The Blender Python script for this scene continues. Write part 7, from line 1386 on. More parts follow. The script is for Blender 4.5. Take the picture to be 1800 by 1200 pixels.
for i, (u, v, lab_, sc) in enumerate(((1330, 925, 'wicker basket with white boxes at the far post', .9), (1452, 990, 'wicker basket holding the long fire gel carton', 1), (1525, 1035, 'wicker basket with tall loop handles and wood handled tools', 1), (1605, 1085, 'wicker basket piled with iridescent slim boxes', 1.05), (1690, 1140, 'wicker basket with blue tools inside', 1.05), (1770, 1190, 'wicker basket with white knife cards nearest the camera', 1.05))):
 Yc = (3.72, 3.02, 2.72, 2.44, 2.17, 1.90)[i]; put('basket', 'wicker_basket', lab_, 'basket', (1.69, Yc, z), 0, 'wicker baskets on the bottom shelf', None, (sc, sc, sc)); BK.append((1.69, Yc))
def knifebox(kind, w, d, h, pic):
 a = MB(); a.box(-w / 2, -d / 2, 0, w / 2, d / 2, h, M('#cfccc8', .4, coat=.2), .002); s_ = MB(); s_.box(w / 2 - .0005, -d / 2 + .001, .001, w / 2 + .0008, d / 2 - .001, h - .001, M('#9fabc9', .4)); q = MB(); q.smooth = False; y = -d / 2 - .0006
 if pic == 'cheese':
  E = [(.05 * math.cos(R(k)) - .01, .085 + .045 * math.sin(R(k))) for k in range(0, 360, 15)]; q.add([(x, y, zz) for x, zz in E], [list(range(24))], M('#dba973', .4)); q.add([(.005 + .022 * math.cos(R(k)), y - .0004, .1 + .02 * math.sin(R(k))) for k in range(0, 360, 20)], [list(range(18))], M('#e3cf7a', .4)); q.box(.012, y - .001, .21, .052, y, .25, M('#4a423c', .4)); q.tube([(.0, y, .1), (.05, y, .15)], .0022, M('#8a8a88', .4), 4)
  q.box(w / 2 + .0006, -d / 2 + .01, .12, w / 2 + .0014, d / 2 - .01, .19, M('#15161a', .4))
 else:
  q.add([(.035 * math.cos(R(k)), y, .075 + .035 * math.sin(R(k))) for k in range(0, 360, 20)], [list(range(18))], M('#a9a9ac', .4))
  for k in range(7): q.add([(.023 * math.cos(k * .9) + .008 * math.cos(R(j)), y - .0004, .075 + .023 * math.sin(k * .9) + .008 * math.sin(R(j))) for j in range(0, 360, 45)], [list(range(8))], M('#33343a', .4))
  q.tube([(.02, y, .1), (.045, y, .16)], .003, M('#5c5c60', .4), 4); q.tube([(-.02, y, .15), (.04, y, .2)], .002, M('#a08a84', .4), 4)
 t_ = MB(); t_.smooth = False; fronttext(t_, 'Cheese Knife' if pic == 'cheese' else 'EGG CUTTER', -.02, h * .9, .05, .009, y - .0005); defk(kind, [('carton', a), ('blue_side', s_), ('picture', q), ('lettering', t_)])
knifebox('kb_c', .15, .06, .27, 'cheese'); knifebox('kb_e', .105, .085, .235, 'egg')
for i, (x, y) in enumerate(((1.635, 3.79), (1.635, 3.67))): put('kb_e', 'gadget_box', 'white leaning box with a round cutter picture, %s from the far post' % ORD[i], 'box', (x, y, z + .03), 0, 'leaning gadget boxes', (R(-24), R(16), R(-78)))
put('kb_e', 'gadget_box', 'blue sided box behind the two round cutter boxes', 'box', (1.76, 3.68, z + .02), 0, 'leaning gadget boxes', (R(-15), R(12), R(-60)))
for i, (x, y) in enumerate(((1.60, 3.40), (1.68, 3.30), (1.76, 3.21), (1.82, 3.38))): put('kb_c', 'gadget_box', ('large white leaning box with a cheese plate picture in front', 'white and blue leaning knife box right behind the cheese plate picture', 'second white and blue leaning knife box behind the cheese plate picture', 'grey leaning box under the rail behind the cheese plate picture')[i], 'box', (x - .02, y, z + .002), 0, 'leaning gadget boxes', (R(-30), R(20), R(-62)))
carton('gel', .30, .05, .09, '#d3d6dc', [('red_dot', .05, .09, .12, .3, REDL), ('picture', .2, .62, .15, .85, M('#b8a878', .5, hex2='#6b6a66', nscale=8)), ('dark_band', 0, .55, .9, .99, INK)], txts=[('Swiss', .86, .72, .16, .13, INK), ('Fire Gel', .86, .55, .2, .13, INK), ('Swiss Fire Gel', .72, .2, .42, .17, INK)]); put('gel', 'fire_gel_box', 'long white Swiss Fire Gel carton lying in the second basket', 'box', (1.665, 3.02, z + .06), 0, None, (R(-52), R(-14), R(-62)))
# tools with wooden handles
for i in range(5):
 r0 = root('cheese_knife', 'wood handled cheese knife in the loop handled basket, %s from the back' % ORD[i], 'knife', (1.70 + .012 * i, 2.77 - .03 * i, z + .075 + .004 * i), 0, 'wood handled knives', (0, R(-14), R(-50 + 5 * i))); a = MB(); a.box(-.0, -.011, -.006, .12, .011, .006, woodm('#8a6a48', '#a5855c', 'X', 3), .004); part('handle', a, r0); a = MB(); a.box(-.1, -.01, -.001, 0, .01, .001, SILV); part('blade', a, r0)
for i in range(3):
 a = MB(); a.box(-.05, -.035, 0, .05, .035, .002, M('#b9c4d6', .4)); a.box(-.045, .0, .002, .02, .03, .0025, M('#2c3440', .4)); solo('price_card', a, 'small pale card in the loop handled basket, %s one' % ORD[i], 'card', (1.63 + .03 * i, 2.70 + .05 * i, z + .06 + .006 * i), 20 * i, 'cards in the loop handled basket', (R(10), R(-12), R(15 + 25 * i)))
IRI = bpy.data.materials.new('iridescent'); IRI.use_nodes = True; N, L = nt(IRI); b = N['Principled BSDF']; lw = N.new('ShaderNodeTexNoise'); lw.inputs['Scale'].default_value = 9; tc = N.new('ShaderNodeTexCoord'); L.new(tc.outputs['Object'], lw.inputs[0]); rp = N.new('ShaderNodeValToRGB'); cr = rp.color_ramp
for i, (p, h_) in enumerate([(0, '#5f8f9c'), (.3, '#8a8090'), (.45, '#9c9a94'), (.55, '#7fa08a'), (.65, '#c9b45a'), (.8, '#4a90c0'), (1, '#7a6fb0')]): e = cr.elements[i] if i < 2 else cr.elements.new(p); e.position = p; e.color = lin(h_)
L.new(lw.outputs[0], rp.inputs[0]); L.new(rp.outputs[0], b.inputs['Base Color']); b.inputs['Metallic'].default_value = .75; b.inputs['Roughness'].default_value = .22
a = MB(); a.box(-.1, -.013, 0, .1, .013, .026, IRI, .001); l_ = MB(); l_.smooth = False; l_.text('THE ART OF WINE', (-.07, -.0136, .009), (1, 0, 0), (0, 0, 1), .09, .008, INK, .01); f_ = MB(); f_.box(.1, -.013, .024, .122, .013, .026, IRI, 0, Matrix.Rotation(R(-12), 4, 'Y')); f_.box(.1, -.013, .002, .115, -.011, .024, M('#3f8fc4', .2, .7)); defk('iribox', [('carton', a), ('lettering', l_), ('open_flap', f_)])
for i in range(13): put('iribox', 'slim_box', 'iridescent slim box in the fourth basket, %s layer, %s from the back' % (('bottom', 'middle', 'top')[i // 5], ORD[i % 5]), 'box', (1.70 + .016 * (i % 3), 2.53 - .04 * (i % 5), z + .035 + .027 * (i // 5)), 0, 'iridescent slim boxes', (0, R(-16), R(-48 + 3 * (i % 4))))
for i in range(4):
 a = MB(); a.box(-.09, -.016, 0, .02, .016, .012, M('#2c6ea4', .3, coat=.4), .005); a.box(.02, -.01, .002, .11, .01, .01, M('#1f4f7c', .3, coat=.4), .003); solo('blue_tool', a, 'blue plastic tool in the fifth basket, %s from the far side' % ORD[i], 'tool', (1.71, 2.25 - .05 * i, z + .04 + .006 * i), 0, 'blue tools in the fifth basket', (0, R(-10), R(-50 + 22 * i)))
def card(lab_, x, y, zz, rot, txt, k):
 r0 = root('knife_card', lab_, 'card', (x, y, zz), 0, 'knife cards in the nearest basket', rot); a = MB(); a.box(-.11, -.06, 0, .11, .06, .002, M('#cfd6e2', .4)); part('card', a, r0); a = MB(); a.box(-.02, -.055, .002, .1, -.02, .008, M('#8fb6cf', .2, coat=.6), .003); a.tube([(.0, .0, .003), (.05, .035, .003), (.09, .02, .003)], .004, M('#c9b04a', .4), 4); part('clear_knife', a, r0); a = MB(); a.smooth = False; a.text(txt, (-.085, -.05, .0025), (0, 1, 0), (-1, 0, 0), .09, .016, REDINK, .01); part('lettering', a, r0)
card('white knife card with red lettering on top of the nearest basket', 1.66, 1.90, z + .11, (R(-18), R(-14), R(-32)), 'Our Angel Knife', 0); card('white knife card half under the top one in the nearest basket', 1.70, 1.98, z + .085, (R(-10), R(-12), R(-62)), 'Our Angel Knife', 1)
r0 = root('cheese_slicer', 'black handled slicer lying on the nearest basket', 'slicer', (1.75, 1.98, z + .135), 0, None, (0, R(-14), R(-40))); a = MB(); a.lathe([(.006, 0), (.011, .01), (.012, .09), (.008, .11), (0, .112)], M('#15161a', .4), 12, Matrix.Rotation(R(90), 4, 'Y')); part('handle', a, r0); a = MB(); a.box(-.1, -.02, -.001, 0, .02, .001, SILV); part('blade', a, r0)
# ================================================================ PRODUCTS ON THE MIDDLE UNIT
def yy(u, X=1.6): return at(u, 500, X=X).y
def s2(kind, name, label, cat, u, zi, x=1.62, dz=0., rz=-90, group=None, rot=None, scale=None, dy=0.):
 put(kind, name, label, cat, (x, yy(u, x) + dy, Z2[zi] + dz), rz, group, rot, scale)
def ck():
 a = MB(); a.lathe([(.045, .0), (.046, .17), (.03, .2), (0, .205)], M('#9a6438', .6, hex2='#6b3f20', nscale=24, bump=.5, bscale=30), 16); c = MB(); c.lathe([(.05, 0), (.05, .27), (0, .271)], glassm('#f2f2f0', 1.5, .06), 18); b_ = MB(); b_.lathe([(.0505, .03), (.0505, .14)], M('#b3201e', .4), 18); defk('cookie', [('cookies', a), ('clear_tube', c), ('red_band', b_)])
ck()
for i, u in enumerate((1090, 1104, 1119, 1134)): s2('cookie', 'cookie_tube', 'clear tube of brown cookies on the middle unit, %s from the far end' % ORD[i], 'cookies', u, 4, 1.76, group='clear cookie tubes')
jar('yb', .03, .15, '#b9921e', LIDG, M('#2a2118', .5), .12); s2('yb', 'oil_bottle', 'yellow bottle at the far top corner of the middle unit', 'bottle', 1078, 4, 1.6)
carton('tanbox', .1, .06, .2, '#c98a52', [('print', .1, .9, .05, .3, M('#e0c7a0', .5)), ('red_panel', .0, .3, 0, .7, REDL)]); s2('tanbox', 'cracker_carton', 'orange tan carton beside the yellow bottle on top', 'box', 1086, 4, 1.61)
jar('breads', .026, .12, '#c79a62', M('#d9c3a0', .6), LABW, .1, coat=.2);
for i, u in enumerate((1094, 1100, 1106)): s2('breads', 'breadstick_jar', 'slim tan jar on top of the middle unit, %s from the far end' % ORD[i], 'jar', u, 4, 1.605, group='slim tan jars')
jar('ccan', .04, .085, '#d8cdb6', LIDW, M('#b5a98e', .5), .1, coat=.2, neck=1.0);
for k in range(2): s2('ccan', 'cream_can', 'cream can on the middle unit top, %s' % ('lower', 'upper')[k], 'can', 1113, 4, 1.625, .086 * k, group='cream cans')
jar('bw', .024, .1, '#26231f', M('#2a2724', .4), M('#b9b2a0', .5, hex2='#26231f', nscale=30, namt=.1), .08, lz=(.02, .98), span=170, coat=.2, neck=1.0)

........

> _What to produce_
Report how many lines in the listing above include the word "picture". Give nothing but the number.

> _The output_
5